Demographics show candidates face many Jacksonville constituencies

Started by thelakelander, February 09, 2015, 07:05:29 AM

thelakelander

QuoteSlow recovery impacts quality of life as city face huge issues


In the Brooklyn neighborhood near downtown Jacksonville, modern apartments and high-end shopping are going in, and older homes, where low-income residents live, are being torn down.

By Nate Monroe, Steve Paterson

Facing down a Southern city he found plagued by entrenched divides in wealth and crime, former State Attorney Harry Shorstein made perhaps his most memorable — if not wholly original — public pronouncement: Jacksonville is a "tale of two cities."
Eight years later, the city remains, in many respects, locked in the clutches of that Dickensian disparity.

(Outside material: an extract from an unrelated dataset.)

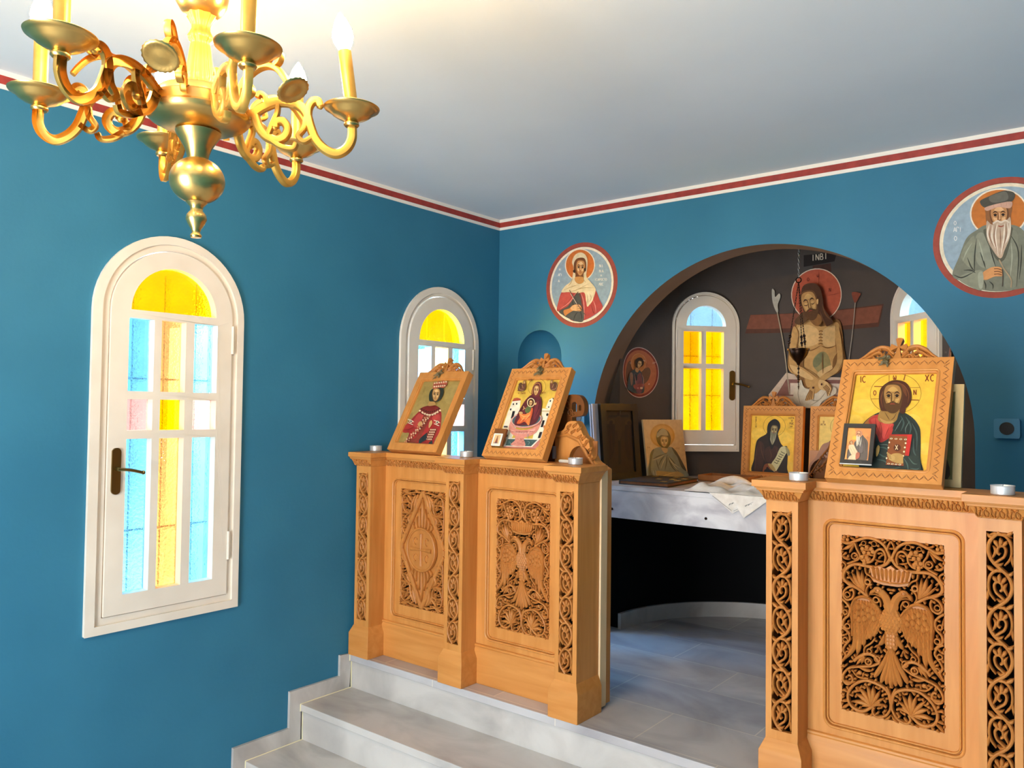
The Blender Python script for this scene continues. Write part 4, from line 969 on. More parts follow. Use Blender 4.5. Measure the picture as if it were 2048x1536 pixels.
def art_crowned_woman():
    q = [(610, 398), (1125, 398), (808, 1313), (238, 1283)]; A = Art(q, .262, .340)
    A.poly(q, '#A08648')
    for (x, y) in ((960, 600), (560, 800), (800, 500)): A.ell(x, y, 90, 130, '#A88E50', .4)
    for y in range(5): A.line([(1045 - y*4, 470 + y*16), (1075 - y*4, 474 + y*16)], 5, '#7A6A30'); A.line([(610 - y*4, 500 + y*16), (632 - y*4, 502 + y*16)], 5, '#7A6A30')
    red = '#A8322C'
    A.blob([(330, 1100), (345, 1040), (420, 960), (540, 830), (620, 780), (760, 760), (825, 820), (835, 900), (820, 1090), (770, 1190), (720, 1305), (640, 1305), (370, 1290), (420, 1130), (360, 1118)], red)
    A.blob([(470, 960), (560, 840), (610, 900), (560, 1000), (500, 1040)], '#BC453C'); A.blob([(720, 900), (800, 860), (820, 960), (740, 1000)], '#BC453C')
    A.blob([(560, 1200), (680, 1100), (700, 1160), (560, 1270)], '#2A3434'); A.blob([(675, 1270), (722, 1225), (722, 1303)], '#2A3434')
    # jewelled collar and scarf
    A.blob([(550, 800), (640, 750), (760, 745), (830, 800), (800, 850), (700, 885), (590, 865)], '#7C2A22')
    A.blob([(600, 890), (690, 880), (660, 980), (600, 1120), (540, 1230), (420, 1290), (355, 1288), (400, 1210), (500, 1190), (560, 1060)], '#8A3A2A'); A.blob([(680, 1080), (780, 1060), (760, 1150), (700, 1240), (650, 1180)], '#8A3A2A')
    random.seed(5)
    for i in range(9): t = i/8; A.ell(560 + 260*t, 812 + 60*math.sin(pi*t) , 13, 13, '#E8C9A0'); A.ell(585 + 220*t, 790 + 40*math.sin(pi*t), 8, 8, '#2E2414'); A.ell(600 + 190*t, 845 + 36*math.sin(pi*t) - 20*t, 10, 10, '#E2BE96')
    for i in range(12):
        t = i/11; x = 655 - 290*t**1.15; y = 900 + 375*t
        for k in (-28, 0, 28): A.ell(x + k + random.uniform(-4, 4), y + random.uniform(-6, 6) - k*.3, 11, 11, '#E0B890' if (i + k) % 2 else '#C98A5E')
        A.ell(x + 14, y + 16, 6, 6, '#3A1A12')
    for i in range(5):
        for k in (-26, 0, 26): A.ell(740 + k - i*12, 1080 + i*34, 11, 11, '#E0B890')
    for (x, y, r) in ((455, 965, -.5), (795, 980, .5)): A.line([(x - 45, y - 30), (x + 10, y - 10), (x + 36, y + 10)], 9, '#E8D8B8'); A.line([(x - 40, y + 18), (x, y + 36), (x + 26, y + 48)], 9, '#E8D8B8'); A.ell(x, y, 18, 22, '#E8D8B8', r); A.ell(x, y, 9, 12, '#2A1A10', r)
    A.blob([(545, 1000), (575, 965), (600, 985), (580, 1030), (550, 1030)], '#C79A5E'); A.blob([(690, 990), (720, 950), (730, 1000), (690, 1060)], '#C79A5E'); A.folds([[(340, 1090), (420, 1080), (500, 1040)], [(430, 1140), (420, 1200), (400, 1260)], [(560, 1290), (640, 1240), (690, 1200)]], 9, '#74201C')
    # head
    A.blob([(700, 690), (740, 690), (770, 740), (700, 760), (670, 745)], '#B98A4E'); A.blob([(690, 690), (688, 600), (730, 535), (840, 525), (866, 560), (850, 640), (800, 700), (730, 700)], '#2E3226')
    A.face(772, 615, 52, 82, '#C39356', '#6E4622', .12, None, None, '#DDB87C')
    A.blob([(735, 535), (742, 470), (735, 455), (775, 460), (800, 440), (830, 455), (860, 430), (880, 455), (915, 455), (880, 520), (800, 525)], '#B8573A')
    for i in range(6): A.ell(752 + i*26, 510 - i*2, 10, 10, '#EACFA8'); A.ell(756 + i*28, 468 - i*3, 9, 10, '#EACFA8'); A.ell(765 + i*24, 490, 6, 6, '#4A1E14')
    return A
def art_fountain():
    q = [(545, 398), (1118, 398), (868, 1345), (180, 1300)]; A = Art(q, .249, .333)
    A.poly(q, '#D8B146'); P = A.poly
    cream = '#E9DCC0'
    P([(300, 1100), (420, 780), (480, 655), (590, 640), (560, 900), (470, 1130)], cream); P([(478, 655), (500, 620), (545, 612), (590, 625), (590, 645)], '#A84A34'); P([(350, 985), (415, 975), (470, 1150), (290, 1150)], '#EADBB8'); P([(360, 965), (412, 968), (410, 990), (355, 988)], '#3E3A38')
    P([(875, 745), (1000, 760), (890, 1150), (760, 1150), (800, 950), (870, 900)], cream); P([(920, 740), (960, 640), (1005, 620), (1050, 660), (1010, 770)], cream); P([(1000, 620), (1055, 630), (1040, 665), (1020, 655)], '#2E2A2A'); P([(865, 770), (1000, 770), (995, 795), (870, 790)], '#C9B48C'); P([(905, 970), (945, 960), (910, 1010)], '#B5602E')
    for (x, y, a, b) in ((495, 690, 9, 12), (538, 686, 9, 13), (458, 755, 10, 14), (375, 1020, 10, 12), (340, 1018, 8, 10), (978, 658, 9, 12), (1026, 692, 8, 12), (962, 732, 8, 10), (950, 826, 15, 18), (340, 1100, 12, 14)): A.ell(x, y, a, b, '#241E1E', .3)
    P([(485, 775), (518, 778), (490, 870), (458, 870)], '#1E1A1C'); P([(892, 900), (922, 900), (900, 990), (868, 990)], '#1E1A1C'); P([(860, 1055), (897, 1055), (870, 1140), (835, 1140)], '#2A2022'); A.ell(388, 1100, 22, 22, '#6A4A2A')
    # basin
    P([(400, 1135), (868, 1155), (760, 1270), (345, 1255)], '#E9DDC8'); P([(410, 1150), (835, 1165), (745, 1258), (375, 1245)], '#3E5654')
    A.folds([[(430, 1190), (450, 1210), (440, 1235)], [(680, 1180), (720, 1200), (700, 1240)], [(740, 1180), (780, 1200)]], 7, '#7E948E')
    P([(345, 1258), (760, 1272), (868, 1158), (868, 1230), (780, 1340), (335, 1312)], '#C77A68'); P([(340, 1285), (765, 1300), (780, 1338), (335, 1312)], '#CF8876'); A.text(400, 1300, 22, 'ZwOD O XOS', '#EED8C0', 4, .85, slope=.05)
    A.blob([(520, 1120), (650, 1125), (640, 1160), (655, 1255), (455, 1240), (515, 1170)], '#D58C78'); A.blob([(430, 1000), (465, 900), (480, 960), (560, 1020), (700, 1020), (820, 960), (880, 880), (850, 1000), (790, 1080), (680, 1125), (560, 1125), (470, 1080)], '#D78C78'); A.blob([(430, 1010), (520, 1040), (660, 1050), (800, 1010), (740, 1070), (560, 1080)], '#E2A592')
    random.seed(3)
    for i in range(40): x = random.uniform(500, 640); y = random.uniform(1150, 1240); A.line([(x, y), (x + 10, y - 6), (x + 18, y)], 3, '#B5665A')
    for i in range(50): x = random.uniform(470, 790); A.line([(x, 1050 + random.uniform(-5, 40)), (x + 12, 1056), (x + 18, 1050)], 3, '#B5665A')
    A.ell(680, 905, 212, 108, '#C77C6A', -.1); A.ell(682, 900, 205, 98, '#E6AF9C', -.1); A.ell(682, 900, 194, 90, '#46585A', -.1)
    for s_, x, y in ((1, 470, 1120), (1, 710, 1120)): A.line([(x, y - 30), (x - 4, y + 10), (x - 6, y + 40)], 6, '#8FA49E')
    # seated mother and child
    A.blob([(520, 965), (560, 830), (640, 690), (700, 620), (760, 590), (850, 610), (880, 700), (860, 860), (790, 960), (650, 975)], '#5A2226'); A.blob([(560, 900), (640, 760), (690, 720), (640, 880), (570, 960)], '#6E2C30'); A.blob([(800, 700), (850, 680), (840, 820), (780, 900)], '#6E2C30')
    A.folds([[(700, 620), (760, 650), (800, 640)], [(640, 720), (600, 800), (570, 860)], [(850, 640), (840, 760), (800, 860)]], 9, '#3A1416'); A.line([(640, 730), (655, 755), (690, 760)], 8, '#C79A5A')
    A.circ(808, 505, 112, 96, 4, '#7A5E20'); A.blob([(745, 590), (755, 500), (800, 450), (850, 455), (870, 520), (850, 590), (800, 620)], '#6A2A28')
    A.face(803, 545, 36, 56, '#C79A5E', '#6E4622', .12, None, None, '#E0BC84'); A.line([(760, 585), (757, 510), (800, 465), (845, 475), (858, 540)], 7, '#C08A48')
    A.blob([(555, 945), (600, 870), (590, 820), (700, 830), (740, 760), (770, 760), (760, 840), (720, 960), (660, 930), (600, 955)], '#C9582E'); A.blob([(590, 825), (660, 840), (740, 790), (720, 860), (630, 900)], '#E0803E'); A.blob([(690, 900), (740, 880), (725, 975), (690, 950)], '#D97A3A')
    A.folds([[(600, 940), (640, 890), (660, 860)], [(660, 920), (710, 860), (740, 830)], [(600, 830), (650, 860), (720, 850)]], 7, '#F0B870')
    A.blob([(665, 790), (690, 740), (745, 730), (740, 790), (700, 820)], '#5E6A3A'); A.circ(742, 688, 46, 50, 10, '#F0D69A'); A.blob([(712, 720), (708, 670), (740, 645), (772, 670), (768, 710)], '#4A2A14'); A.face(740, 696, 22, 32, '#D6A86A', '#8A5A2A', .1)
    A.line([(640, 780), (655, 760), (650, 735)], 10, '#C79A5E'); A.blob([(585, 815), (610, 800), (640, 815), (620, 835)], '#C79A5E'); A.blob([(790, 705), (815, 690), (818, 710), (800, 722)], '#D6A86A')
    # two small winged figures, tiny letters
    for x, sx in ((625, 1), (1025, -1)):
        W_ = lambda a, b: (x + a*sx, b)
        A.blob([W_(-40, 470), W_(0, 460), W_(10, 520), W_(-50, 540)], '#5A3A22'); A.blob([W_(-60, 545), W_(-20, 520), W_(10, 470), W_(45, 460), W_(40, 530), W_(0, 555)], '#6A3E2C'); A.ell(x + 28*sx, 452, 17, 20, '#8A6030'); A.ell(x + 30*sx, 455, 10, 13, '#C79A5E'); A.line([W_(-45, 480), W_(-30, 530), W_(20, 545)], 6, '#A8845A'); A.line([W_(0, 480), W_(15, 520)], 6, '#B5905E')
    A.text(705, 420, 24, 'MHP', '#8A4A1E', 4, .7); A.text(935, 420, 24, 'OY', '#8A4A1E', 4, .7); A.text(580, 568, 20, 'H ZwOD', '#8A4A1E', 4, .8); A.text(875, 568, 20, 'PHGH', '#8A4A1E', 4, .7)
    return A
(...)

In a flood of city elections this year, nearly 70 politicians will pitch themselves as champions for all of Jacksonville. But figures on income and employment, economic data and interviews suggest just how different the lives of voters are in the largest city by area in the continental United States.

While Jacksonville — like many large U.S. cities — shakes off the national economic downturn, a recent survey concluded local improvements in employment and poverty "are not substantial" and make it clear "the slow recovery is impacting our quality of life."

Consider, for example, that unemployment rates that have improved nearly everywhere have remained more than twice as high for blacks — topping out at 21 percent in 2011 — as for whites in Duval County.

Another troubling local trend: Only 25 percent of voters believe they can exert "moderate" or "great" influence on local government.